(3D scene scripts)
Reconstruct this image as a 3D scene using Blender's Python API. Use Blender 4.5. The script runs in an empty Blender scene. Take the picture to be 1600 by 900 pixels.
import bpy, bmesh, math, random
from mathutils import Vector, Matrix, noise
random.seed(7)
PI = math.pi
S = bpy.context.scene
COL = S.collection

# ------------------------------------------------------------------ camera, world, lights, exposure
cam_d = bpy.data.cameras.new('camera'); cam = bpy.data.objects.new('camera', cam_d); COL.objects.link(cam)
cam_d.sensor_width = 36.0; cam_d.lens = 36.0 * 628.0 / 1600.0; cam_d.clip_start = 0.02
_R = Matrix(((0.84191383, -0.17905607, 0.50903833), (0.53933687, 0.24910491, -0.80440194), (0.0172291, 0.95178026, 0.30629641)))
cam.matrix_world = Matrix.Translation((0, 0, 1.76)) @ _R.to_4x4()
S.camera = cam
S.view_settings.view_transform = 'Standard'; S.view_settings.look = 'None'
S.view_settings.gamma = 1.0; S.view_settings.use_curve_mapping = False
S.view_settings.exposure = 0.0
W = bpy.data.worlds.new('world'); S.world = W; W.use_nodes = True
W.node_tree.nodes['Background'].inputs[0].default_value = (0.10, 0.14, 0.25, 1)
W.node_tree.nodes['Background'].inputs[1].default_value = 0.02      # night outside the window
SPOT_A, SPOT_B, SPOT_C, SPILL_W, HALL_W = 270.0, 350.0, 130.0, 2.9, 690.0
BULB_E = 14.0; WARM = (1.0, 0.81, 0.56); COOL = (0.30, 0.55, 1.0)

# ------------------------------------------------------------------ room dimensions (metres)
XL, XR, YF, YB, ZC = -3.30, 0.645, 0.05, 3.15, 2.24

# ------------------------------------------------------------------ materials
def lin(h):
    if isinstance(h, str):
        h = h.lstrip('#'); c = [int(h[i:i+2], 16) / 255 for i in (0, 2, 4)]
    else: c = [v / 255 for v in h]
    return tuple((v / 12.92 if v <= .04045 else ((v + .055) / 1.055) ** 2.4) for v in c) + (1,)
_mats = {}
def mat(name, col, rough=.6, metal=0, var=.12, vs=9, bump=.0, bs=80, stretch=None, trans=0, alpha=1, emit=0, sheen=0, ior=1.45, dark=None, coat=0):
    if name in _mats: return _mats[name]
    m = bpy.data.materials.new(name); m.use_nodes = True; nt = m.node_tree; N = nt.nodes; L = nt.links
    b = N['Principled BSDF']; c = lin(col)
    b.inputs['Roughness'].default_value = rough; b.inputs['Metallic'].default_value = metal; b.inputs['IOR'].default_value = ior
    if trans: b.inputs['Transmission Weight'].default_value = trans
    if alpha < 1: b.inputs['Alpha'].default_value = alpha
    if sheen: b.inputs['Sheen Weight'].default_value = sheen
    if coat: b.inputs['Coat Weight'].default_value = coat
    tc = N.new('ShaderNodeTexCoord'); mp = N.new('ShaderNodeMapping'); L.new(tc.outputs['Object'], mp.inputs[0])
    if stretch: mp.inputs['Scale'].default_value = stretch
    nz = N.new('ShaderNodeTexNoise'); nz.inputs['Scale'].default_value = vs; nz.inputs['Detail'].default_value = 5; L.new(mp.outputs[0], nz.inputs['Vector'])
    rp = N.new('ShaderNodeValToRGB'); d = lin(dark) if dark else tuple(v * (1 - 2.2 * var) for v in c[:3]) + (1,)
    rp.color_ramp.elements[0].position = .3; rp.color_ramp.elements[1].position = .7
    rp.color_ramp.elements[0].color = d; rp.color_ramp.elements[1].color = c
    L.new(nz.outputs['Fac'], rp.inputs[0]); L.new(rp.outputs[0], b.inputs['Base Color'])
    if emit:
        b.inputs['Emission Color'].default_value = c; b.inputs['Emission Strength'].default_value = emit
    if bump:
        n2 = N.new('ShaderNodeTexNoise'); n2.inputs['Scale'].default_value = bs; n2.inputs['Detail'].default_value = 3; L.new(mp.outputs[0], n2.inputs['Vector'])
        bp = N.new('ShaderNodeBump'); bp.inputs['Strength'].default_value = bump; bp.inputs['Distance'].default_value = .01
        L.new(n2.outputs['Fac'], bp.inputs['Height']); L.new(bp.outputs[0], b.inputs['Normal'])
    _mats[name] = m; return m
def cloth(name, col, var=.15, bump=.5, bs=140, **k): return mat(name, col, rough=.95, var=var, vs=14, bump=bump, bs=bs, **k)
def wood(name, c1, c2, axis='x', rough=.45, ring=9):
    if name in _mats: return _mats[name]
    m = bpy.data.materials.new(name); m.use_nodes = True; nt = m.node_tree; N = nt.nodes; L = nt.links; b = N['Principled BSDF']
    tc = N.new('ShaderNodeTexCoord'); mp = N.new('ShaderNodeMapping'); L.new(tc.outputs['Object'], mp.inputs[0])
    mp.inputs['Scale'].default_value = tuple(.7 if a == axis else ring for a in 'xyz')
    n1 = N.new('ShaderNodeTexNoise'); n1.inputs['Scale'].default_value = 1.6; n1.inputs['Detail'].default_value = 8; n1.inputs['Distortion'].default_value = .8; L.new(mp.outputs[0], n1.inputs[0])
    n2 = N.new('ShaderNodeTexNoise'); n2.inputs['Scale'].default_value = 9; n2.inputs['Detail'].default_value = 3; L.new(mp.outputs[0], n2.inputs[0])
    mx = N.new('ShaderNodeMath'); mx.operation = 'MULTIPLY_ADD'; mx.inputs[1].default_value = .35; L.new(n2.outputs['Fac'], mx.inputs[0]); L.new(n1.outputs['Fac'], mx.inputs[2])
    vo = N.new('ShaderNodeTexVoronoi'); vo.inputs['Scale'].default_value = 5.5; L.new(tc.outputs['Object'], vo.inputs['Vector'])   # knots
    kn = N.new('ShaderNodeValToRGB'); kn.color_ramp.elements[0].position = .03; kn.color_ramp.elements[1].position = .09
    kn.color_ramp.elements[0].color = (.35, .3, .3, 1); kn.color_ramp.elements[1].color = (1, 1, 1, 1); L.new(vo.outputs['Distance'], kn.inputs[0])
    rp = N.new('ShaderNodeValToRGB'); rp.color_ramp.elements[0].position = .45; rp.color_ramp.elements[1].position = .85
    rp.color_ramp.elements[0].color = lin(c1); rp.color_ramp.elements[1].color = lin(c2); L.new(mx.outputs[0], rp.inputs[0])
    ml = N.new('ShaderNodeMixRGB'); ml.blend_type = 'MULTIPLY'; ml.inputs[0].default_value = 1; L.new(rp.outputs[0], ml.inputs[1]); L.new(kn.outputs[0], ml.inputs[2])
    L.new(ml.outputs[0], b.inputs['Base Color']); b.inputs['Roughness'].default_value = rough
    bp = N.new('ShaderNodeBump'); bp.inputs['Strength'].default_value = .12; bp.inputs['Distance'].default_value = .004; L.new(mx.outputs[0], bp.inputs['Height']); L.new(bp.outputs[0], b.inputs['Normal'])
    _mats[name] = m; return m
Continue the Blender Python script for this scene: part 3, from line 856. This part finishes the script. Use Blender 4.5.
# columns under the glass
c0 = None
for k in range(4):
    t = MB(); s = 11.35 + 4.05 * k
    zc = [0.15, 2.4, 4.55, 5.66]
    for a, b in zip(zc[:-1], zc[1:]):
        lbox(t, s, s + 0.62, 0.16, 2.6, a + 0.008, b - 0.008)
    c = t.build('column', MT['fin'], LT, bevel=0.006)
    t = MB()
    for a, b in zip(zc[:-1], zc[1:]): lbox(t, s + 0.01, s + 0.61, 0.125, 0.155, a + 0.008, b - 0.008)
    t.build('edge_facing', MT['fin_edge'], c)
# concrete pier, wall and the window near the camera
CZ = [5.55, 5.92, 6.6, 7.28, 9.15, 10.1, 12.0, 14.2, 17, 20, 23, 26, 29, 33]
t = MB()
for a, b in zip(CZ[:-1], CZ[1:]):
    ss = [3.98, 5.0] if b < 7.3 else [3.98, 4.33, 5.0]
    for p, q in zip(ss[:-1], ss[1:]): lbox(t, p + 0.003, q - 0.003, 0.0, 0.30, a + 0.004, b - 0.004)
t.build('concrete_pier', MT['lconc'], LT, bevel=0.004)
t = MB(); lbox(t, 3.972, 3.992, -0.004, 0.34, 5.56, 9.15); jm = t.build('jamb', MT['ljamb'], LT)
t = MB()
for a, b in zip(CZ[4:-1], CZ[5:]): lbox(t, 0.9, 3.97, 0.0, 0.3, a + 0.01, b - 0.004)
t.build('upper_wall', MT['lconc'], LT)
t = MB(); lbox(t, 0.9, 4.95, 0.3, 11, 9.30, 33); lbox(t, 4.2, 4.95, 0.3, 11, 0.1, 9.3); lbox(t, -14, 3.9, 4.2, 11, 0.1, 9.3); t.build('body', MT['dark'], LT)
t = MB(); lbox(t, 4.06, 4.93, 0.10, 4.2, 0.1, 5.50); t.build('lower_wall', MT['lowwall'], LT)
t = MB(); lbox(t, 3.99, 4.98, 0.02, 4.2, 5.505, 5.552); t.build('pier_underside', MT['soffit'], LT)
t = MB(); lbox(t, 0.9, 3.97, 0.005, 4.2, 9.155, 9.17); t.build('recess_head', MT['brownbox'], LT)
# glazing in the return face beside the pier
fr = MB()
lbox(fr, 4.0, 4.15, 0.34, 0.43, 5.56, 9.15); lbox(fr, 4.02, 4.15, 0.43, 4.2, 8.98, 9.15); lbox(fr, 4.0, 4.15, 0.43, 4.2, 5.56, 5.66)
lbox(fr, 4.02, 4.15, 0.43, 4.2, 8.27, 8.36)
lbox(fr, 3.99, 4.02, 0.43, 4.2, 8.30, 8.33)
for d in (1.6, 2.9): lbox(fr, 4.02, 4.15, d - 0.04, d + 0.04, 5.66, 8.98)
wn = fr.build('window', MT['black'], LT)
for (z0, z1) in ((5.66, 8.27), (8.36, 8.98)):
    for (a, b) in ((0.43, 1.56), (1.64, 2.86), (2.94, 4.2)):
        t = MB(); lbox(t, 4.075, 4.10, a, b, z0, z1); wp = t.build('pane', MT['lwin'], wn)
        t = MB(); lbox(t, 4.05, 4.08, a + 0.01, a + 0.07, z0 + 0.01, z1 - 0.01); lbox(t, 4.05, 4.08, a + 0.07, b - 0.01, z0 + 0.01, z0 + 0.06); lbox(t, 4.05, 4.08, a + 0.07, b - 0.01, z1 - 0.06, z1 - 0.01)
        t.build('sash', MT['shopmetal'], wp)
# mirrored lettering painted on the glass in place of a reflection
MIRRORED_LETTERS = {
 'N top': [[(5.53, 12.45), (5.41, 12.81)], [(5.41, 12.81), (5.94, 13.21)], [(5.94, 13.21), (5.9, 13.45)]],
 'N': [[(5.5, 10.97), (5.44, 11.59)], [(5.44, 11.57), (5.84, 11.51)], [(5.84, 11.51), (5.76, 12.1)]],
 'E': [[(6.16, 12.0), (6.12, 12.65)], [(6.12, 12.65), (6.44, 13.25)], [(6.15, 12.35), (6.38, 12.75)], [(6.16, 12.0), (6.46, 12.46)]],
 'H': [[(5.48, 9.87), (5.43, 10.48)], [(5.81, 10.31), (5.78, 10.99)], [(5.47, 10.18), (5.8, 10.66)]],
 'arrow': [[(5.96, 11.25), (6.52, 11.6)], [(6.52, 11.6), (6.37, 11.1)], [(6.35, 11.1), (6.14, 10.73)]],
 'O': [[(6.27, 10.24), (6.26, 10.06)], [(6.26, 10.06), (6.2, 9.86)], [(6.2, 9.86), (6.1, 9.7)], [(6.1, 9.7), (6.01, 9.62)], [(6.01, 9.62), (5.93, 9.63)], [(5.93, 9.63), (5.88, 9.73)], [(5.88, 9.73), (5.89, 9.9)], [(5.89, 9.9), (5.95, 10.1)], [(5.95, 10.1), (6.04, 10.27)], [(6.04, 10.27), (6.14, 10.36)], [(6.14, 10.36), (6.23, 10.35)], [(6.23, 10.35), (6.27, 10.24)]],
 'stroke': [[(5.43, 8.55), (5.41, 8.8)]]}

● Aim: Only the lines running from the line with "c = t.build('column', MT['fin'], LT, bevel=0.006)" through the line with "for a, b in zip(zc[:-1], zc[1:]): lbox(t, s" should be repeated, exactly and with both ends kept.

● Task response:
    c = t.build('column', MT['fin'], LT, bevel=0.006)
    t = MB()
    for a, b in zip(zc[:-1], zc[1:]): lbox(t, s + 0.01, s + 0.61, 0.125, 0.155, a + 0.008, b - 0.008)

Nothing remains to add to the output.